Did Early Humans First Arise in Asia, Not Africa?

Nicholas Bakalar
for National Geographic News
December 27, 2005

Two archaeologists are challenging what many experts consider to be the basic assumption of human migration—that humankind arose in Africa and spread over the globe from there.

The pair proposes an alternative explanation for human origins: arising in and spreading out of Asia.

Robin Dennell, of the University of Sheffield in England, and Wil Roebroeks, of Leiden University in the Netherlands, describe their ideas in the December 22 issue of Nature.

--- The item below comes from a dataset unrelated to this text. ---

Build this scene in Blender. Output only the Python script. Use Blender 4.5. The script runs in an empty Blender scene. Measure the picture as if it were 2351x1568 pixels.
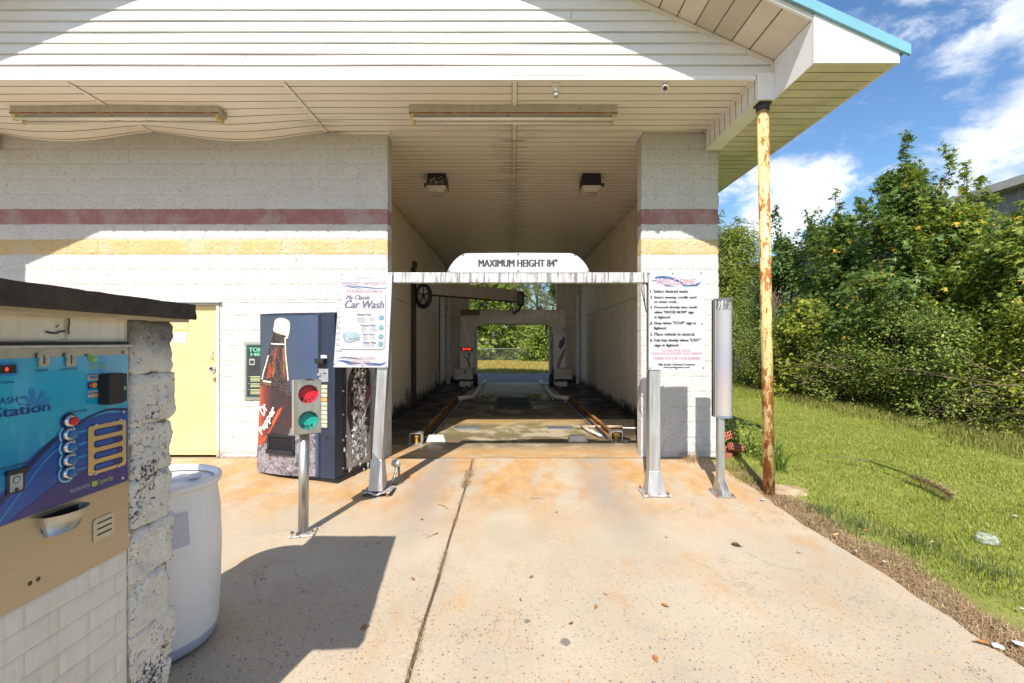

They believe that early-human fossil discoveries over the past ten years suggest very different conclusions about where humans, or humanlike beings, first walked the Earth.

New Asian finds are significant, they say, especially the 1.75 million-year-old small-brained early-human fossils found in Dmanisi, Georgia, and the 18,000-year-old "hobbit" fossils (Homo floresiensis) discovered on the island of Flores in Indonesia.

Such finds suggest that Asia's earliest human ancestors may be older by hundreds of thousands of years than previously believed, the scientists say.

"What seems reasonably clear now," Dennell said, "is that the earliest hominins in Asia did not need large brains or bodies." These attributes are usually thought to be prerequisites for migration.

The authors maintain that, although there is no absolute proof, putting all the evidence together requires an open mind about other geographical origins of the first humans.

The First Asians?

The authors point out that there is very little solid information about the first early humans in Asia, and paleontologists are left with assumptions that are too often treated as historical facts.

There is no archaeological or fossil evidence to prove that early humans moved from southern Africa to the Nile Valley in the early Pleistocene (1.8 million years ago to 11,500 years ago), they say.

The earliest evidence of a human ancestor in Asia appears to be the 1.8-million-year-old cranium found in Mojokerto, Indonesia. But, the authors note, the fact that no older specimens have been found in Asia does not prove that they didn't exist.